Moreover, it’s very hard to attribute student growth to a particular teacher because much of student performance is connected to forces outside the school: poverty, wealth, access to transportation, exposure to crime, parental educational levels, and more. As former Stanford University educational researcher Linda Darling-Hammond and her colleagues point out in their 2011 research brief on teacher evaluation, “It is impossible to fully separate out the influences of students’ other teachers, as well as of school conditions, on their reported learning. No single teacher accounts for all of a student’s learning. Prior teachers have lasting effects, for good or ill, on students’ later learning, and current teachers also interact to produce students’ knowledge and skills.”

Incentivizing professional development with money is also questionable. In 2005, when the district and the union agreed to the ProComp system, we were in an era in which calls for teacher accountability were loud. Political compromises were made that didn’t make much sense. For instance, while professional development is necessary and should be part of the job; it should be an expectation, not a means to get higher pay—as it is now under the ProComp system.

I don’t disagree with everything that ProComp does: I do think it’s reasonable to differentiate pay in subject areas where there are teacher shortages, such as science, special education, and math. However, there is a reason why most districts have a ladder system based on longevity and levels of education. Budgeting is much more predictable, which is especially important in a rapidly changing job market.

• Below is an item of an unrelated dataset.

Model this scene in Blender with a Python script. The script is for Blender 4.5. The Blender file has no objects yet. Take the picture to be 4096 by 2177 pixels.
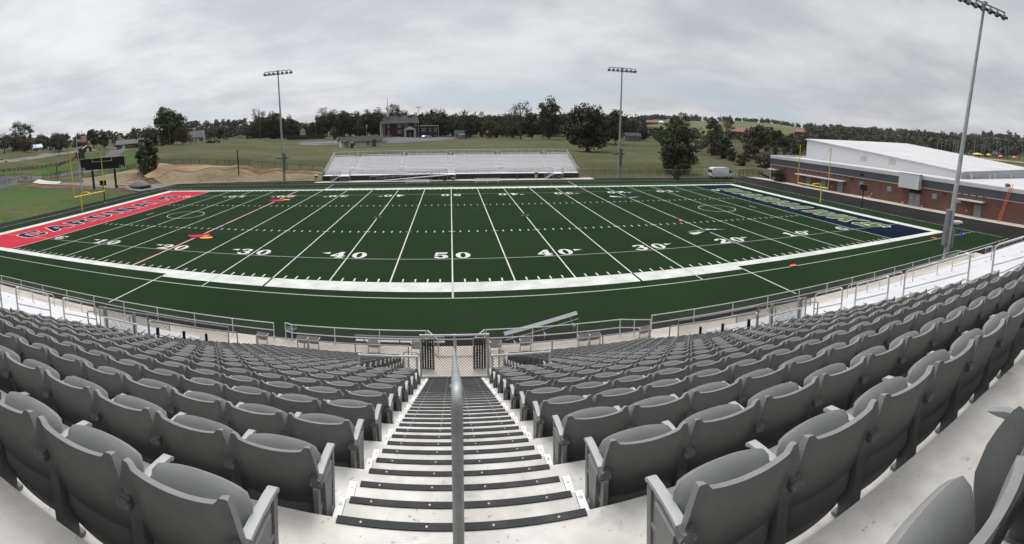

A quality teacher is the most important influence on students’ academic achievement. I can understand wanting to reward your top teachers. But Denver Public Schools will lose all their teachers, good and bad, if teachers can’t pay soaring rents. A predictable base pay that is attentive to the cost of living must take priority over rewarding top teachers. The sad irony is that a union that values its members can be blamed for bringing ProComp to Denver.